Voilà un lobbying qui tourne plutôt mal. L’aéroport de Liège et surtout son premier client, TNT Airways, ont fini par obtenir le départ d’Ethiopian Cargo de Brussels Airport, qui volait pour le compte de DHL. Et qui concurrençait les vols longs courrier de TNT Airways vers Dubaï, Hong Kong et Shangai. Ethiopian Cargo déménage à Maastricht et devrait continuer ses vols dans un climat plus serein. En Belgique la compagnie africaine obtenait ses autorisations de vols mois après mois, à titre de charter, avec le risque de ne plus les voir renouvelées par la ministre de la mobilité, Jacqueline Galant, soumise à la pression des élus liégeois et de TNT Airways.

Le patron de Brussels Airport , Arnaud Feist, déplore une décision en mettant en avant les emplois perdus (100 à 400, selon les sources). Il va aussi perdre les redevances générées par ces vols.

Plusieurs balles dans le pied ?

Les protagonistes de l’affaire se sont tiré une balle dans le pied. Peut-être même plusieurs. TNT Airways pensait écarter un concurrent, avec l’argument de l’emploi à Liège, en utilisant les subtilités du droit aérien, qui permet de canaliser la concurrence avec les compagnies non européennes. Or Ethiopian Cargo devrait continuer ses activités à Maastricht, à 30 km de Liège, toujours pour DHL. La concurrence continuera.

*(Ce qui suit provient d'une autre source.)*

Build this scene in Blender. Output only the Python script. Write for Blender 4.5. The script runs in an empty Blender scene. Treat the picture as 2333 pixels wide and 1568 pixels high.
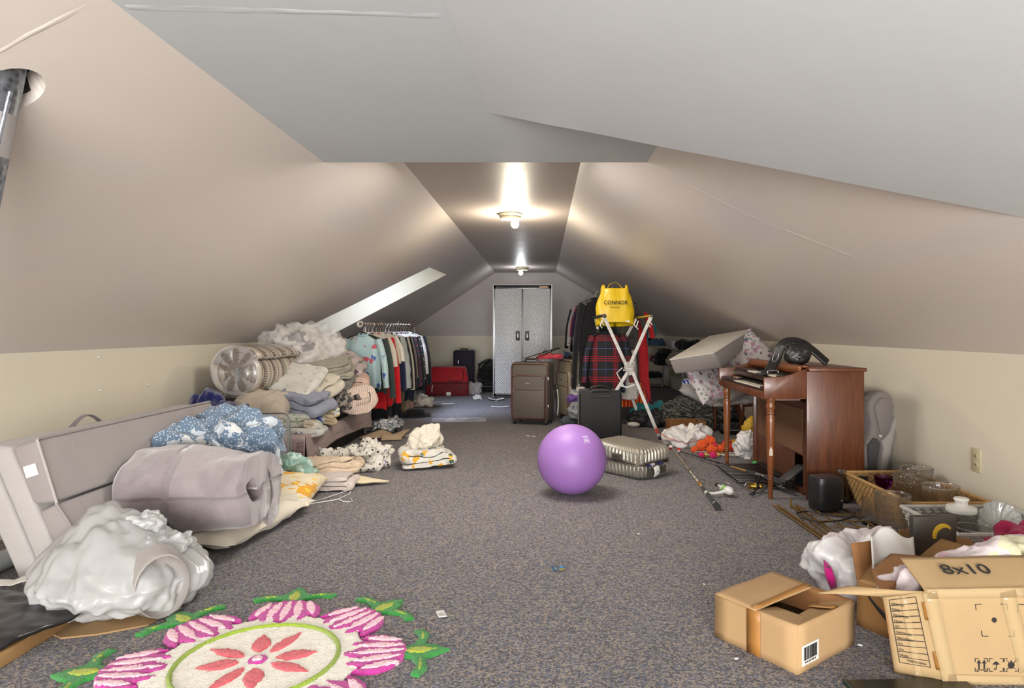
import bpy, bmesh, math, random
from mathutils import Vector, Matrix, Euler, noise, geometry
S = bpy.context.scene
COL = S.collection
PI = math.pi
F, H, CX, CY = 1500.0, 1.10, 1237.0, 751.0

# ---------------------------------------------------------------- camera, world, lights, exposure
cam = bpy.data.objects.new('camera', bpy.data.cameras.new('camera'))
COL.objects.link(cam)
cam.location = (0, 0, H)
cam.rotation_euler = (PI/2, 0, 0)
cam.data.sensor_width = 36
cam.data.lens = 36*F/2333
cam.data.shift_x = (1166.5-CX)/2333
cam.data.shift_y = (CY-784)/2333
cam.data.clip_start = 0.05
S.camera = cam
W = bpy.data.worlds.new('world'); S.world = W; W.use_nodes = True
W.node_tree.nodes['Background'].inputs[0].default_value = (0.75, 0.83, 1.0, 1)
W.node_tree.nodes['Background'].inputs[1].default_value = 0.5
S.view_settings.view_transform = 'Standard'
S.view_settings.look = 'None'
S.view_settings.gamma = 1
S.view_settings.use_curve_mapping = False
S.view_settings.exposure = 0.22
try:
    S.cycles.use_denoising = True
    S.cycles.max_bounces = 8; S.cycles.diffuse_bounces = 4; S.cycles.glossy_bounces = 3
    S.cycles.transmission_bounces = 6; S.cycles.transparent_max_bounces = 12
    S.cycles.sample_clamp_indirect = 6.0
    S.cycles.caustics_reflective = False; S.cycles.caustics_refractive = False
except Exception: pass

def area(name, loc, aim, sx, sy, power, col):
    l = bpy.data.lights.new(name, 'AREA'); l.shape = 'RECTANGLE'; l.size = sx; l.size_y = sy
    l.energy = power; l.color = col
    o = bpy.data.objects.new(name, l); COL.objects.link(o); o.location = loc
    o.rotation_euler = (Vector(aim)-Vector(loc)).to_track_quat('-Z', 'Y').to_euler()
    return o
# added unseen fills: a broad one behind the camera, one upward from the floor
area('rear_fill', (0.0, -3.6, 0.85), (0.0, 6.0, 1.15), 4.0, 1.5, 560, (1.0, 0.985, 0.965))
area('floor_up_fill', (0.1, -0.9, 0.05), (0.1, -0.6, 2.0), 2.4, 1.8, 62, (1.0, 0.985, 0.96))
# added soft downward fills: over the near bay, and hidden behind the ceiling drop
area('near_overhead_fill', (-0.25, 0.6, 2.02), (-0.25, 0.62, 0.0), 1.5, 1.2, 16, (1.0, 0.98, 0.95))
area('bay_overhead_fill', (-0.3, 4.25, 2.2), (-0.3, 4.3, 0.0), 0.8, 0.7, 48, (1.0, 0.95, 0.88))
# daylight in the left dormer
dl = area('dormer_window_light', (-2.05, 8.25, 2.85), (-0.80, 8.40, 0.0), 0.5, 0.8, 62, (0.60, 0.72, 1.0))
dl.data.spread = math.radians(95)

# ---------------------------------------------------------------- helpers
def sr(c): return tuple(x*.80 for x in sr1(c)[:3])+(1,)
def sr1(c):
    if isinstance(c, str): c = [int(c[i:i+2], 16) for i in (0, 2, 4)]
    return tuple(((x/255)/12.92 if x/255 <= .04045 else ((x/255+.055)/1.055)**2.4) for x in c) + (1,)
def fl(px, py):
    Y = F*H/(py-CY); return Vector(((px-CX)*Y/F, Y, 0))
def at(px, py, Y): return Vector(((px-CX)*Y/F, Y, H-(py-CY)*Y/F))
def V(*a): return Vector(a)

class MB:
    def __init__(s): s.v = []; s.f = []; s.mi = []; s.cur = 0
    def add(s, vs, fs, M=None):
        b = len(s.v)
        s.v += [tuple(M @ Vector(p)) if M else tuple(p) for p in vs]
        s.f += [tuple(b+i for i in f) for f in fs]; s.mi += [s.cur]*len(fs); return s
    def box(s, cx, cy, cz, sx, sy, sz, M=None):
        x, y, z = sx/2, sy/2, sz/2
        vs = [(cx+a*x, cy+b*y, cz+c*z) for a in (-1, 1) for b in (-1, 1) for c in (-1, 1)]
        return s.add(vs, [(0,1,3,2),(4,6,7,5),(0,4,5,1),(2,3,7,6),(0,2,6,4),(1,5,7,3)], M)
    def hexa(s, p, M=None):  # p: bottom 4 (ccw) then top 4
        return s.add(p, [(3,2,1,0),(4,5,6,7),(0,1,5,4),(1,2,6,5),(2,3,7,6),(3,0,4,7)], M)
    def bar(s, a, b, w, h=None, up=(0,0,1)):
        a, b = Vector(a), Vector(b); h = h or w; d = (b-a).normalized()
        x = d.cross(Vector(up));
        if x.length < 1e-4: x = d.cross(Vector((1,0,0)))
        x.normalize(); y = x.cross(d); x = x*w/2; y = y*h/2
        return s.hexa([a-x-y, a+x-y, a+x+y, a-x+y, b-x-y, b+x-y, b+x+y, b-x+y])
    def grid(s, fn, nu, nv, cu=False, M=None):
        vs = [fn(i/(nu if cu else nu), j/nv) for j in range(nv+1) for i in range(nu if cu else nu+1)]
        w = nu if cu else nu+1; fs = []
        for j in range(nv):
            for i in range(nu):
                k = (i+1) % w
                fs.append((j*w+i, j*w+k, (j+1)*w+k, (j+1)*w+i))
        return s.add(vs, fs, M)
    def tube(s, pts, r, n=8, close=False, M=None, sy=1.0):
        pts = [Vector(p) for p in pts]; m = len(pts); rs = r if isinstance(r, (list, tuple)) else [r]*m
        vs = []; ref = None
        for i, p in enumerate(pts):
            a = pts[(i-1) % m] if (i or close) else p; b = pts[(i+1) % m] if (i < m-1 or close) else p
            d = (b-a); d = d.normalized() if d.length > 1e-9 else Vector((0,0,1))
            if ref is None:
                ref = d.cross(Vector((0,0,1)))
                if ref.length < .05: ref = d.cross(Vector((1,0,0)))
            ref = (ref - d*ref.dot(d)).normalized(); q = d.cross(ref)
            for k in range(n):
                t = 2*PI*k/n; vs.append(p+(ref*math.cos(t)+q*math.sin(t)*sy)*rs[i])
        fs = []
        for i in range(m if close else m-1):
            j = (i+1) % m
            for k in range(n): fs.append((i*n+k, i*n+(k+1) % n, j*n+(k+1) % n, j*n+k))
        if not close: fs += [tuple(range(n-1, -1, -1)), tuple(range((m-1)*n, m*n))]
        return s.add(vs, fs, M)
    def lathe(s, prof, n=24, M=None, fn=None):
        vs = []; fs = []
        for r, z in prof:
            for k in range(n):
                t = 2*PI*k/n; rr = fn(r, z, t) if fn else r
                vs.append((rr*math.cos(t), rr*math.sin(t), z))
        m = len(prof)
        for i in range(m-1):
            for k in range(n): fs.append((i*n+k, i*n+(k+1) % n, (i+1)*n+(k+1) % n, (i+1)*n+k))
        if prof[0][0] > 1e-6: fs.append(tuple(range(n-1, -1, -1)))
        if prof[-1][0] > 1e-6: fs.append(tuple(range((m-1)*n, m*n)))
        return s.add(vs, fs, M)
    def prism(s, poly, z0, z1, M=None):
        n = len(poly)
        vs = [(x, y, z0) for x, y in poly]+[(x, y, z1) for x, y in poly]
        fs = [tuple(range(n-1, -1, -1)), tuple(range(n, 2*n))]+[(i, (i+1) % n, n+(i+1) % n, n+i) for i in range(n)]
        return s.add(vs, fs, M)
    def ball(s, c, r, n=12, sc=(1,1,1)):
        c = Vector(c)
        return s.grid(lambda u, v: c+Vector((math.cos(2*PI*u)*math.sin(PI*v)*sc[0], math.sin(2*PI*u)*math.sin(PI*v)*sc[1], -math.cos(PI*v)*sc[2]))*r, n, max(4, n//2), True)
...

Deuxième balle dans le pied (potentielle) : Ethiopian Cargo est aussi un bon client de Liège Airport. Ce qui place ce dernier dans une position inconfortable, car il est intervenu dans l’affaire, défendant son premier client, TNT Airways, contre les intérêts d’un autre client. Va-t-il le garder ? Notre excellent confrère, Patrick Anspach, de l’Echo, prédit un nouvel épisode fâcheux : “il se dit que la compagnie d’Addis Abeba pourrait quitter Liège également. Il semblerait en effet que Maastricht lui ait ouvert toutes grandes ses pistes, sans condition, pour des vols à destination de l’Asie et du Moyen-Orient et sans escale en Ethiopie.” Aucune confirmation n’a été apportée. Maastricht et Liège ne sont distants que de 30 km.

Le sort incertain de TNT Airways

Enfin, pour terminer, le sort de TNT Airways, le pourfendeur d’Ethiopian Cargo, est un grand point d’interrogation. Fedex est en train de racheter TNT, le dossier est en cours d’examen à la Commission européenne, et semble en bonne voie. Étant une compagnie américaine, Fedex ne pourra conserver la compagnie TNT Airways, qui sera mise en vente. Son activité future n’est pas claire, car Fedex dispose de ses avions et de ses pilotes et de divers accords pour pouvoir voler dans l’UE bien qu’il s’agisse d’un groupe américain. Le sujet inquiète particulièrement l’association belge des pilotes (Belgian Cockpit Association, BeCA), qui demande à la Commission européenne se pencher sur le sujet dans le cadre de l’acquisition de TNT. TNT Airways est l’une des rares compagnies aériennes basées en Belgique, qui emploie 270 pilotes.

L’affaire est aussi un avertissement pour les politiques qui développent l’idée d’imposer aux compagnies une répartition entre les grands aéroports du pays : ne faire du cargo qu’à Liège, du low cost qu’à Charleroi, des vols réguliers “traditionnels” qu’à Brussels Airport. Cette manière de réguler la concurrence peut être rejetée par les compagnies. Le cas d’Ethiopan Cargo montre qu’elles décident seules des destinations qui leur conviennent. Quitte à aller ailleurs, juste de l’autre côté de la frontière, quand le tarmac y est moins hostile.